Because Christ’s offering is perfect, a worthy sacrifice to give to God, human beings, in Christ, can now offer truly acceptable worship to God. Not only has Christ offered himself, once for all, as a perfect and living sacrifice, but he has given us the means to participate in that sacrifice in a manner appropriate to our earthly life, allowing us – the Church, his Body – to offer his Body, Blood, Soul and Divinity to the Father under the appearance of bread and wine. The sacrifice of the Mass is the source and summit of our Christian life because it simply is the praise and worship of God in which the life of heaven consists. As the book of Revelation presents, there is a constant praise and worship of God by the denizens of Heaven.

The Eucharist follows this pattern. There is constant praise and worship of God for giving us a second birth through Christ who sacrificed himself for us and shares himself with us. How Jesus shares himself is well represented in the miracle of the Gospel today. Jesus took the loaves and fishes that the Apostles gave him, and he multiplied them.

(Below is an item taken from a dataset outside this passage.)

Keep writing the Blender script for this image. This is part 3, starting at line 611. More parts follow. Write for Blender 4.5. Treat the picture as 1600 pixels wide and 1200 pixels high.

We give to God simple bread and wine. Then, through the ministry of the priest, Jesus takes these gifts, blesses them, and transforms them into his very self, his real presence. Our offerings represent our lives and work. Our offerings are both the fruits of our labor, and the means by which we stay alive. He wants us to give him our lives, our work, our resources, our talents, our time, thereby our whole week’s life, every efforts our week becomes a sacrifice. He will transform what we give to him with his grace, and make them blossom in ways far beyond we could ever imagine. We should never live it as an empty ritual or dry obligation.

When we bring our everything to him for his blessing: Our sicknesses, spiritual and physical, he can bless us with healing, spiritual or physical, as he sees best for our souls. St. Cyril of Alexandria said. “The Savior will multiply the little you have beyond expectation.”

To give due honor to the Body and Blood of Christ in the Blessed Sacrament involves those ritual actions by which we express our faith in the real presence, like worthy celebrating the Mass, offering everything without restraint, taking time communicating with Jesus after the reception of the Holy communion, spending time before the blessed sacrament etc., but more than that, it involves living a life which expresses that mystery of God’s love for humanity through the Eucharist, we share. So, on this feast of the Eucharist, let’s ask for the grace to help us grow in appreciation of the most real presence of God among us.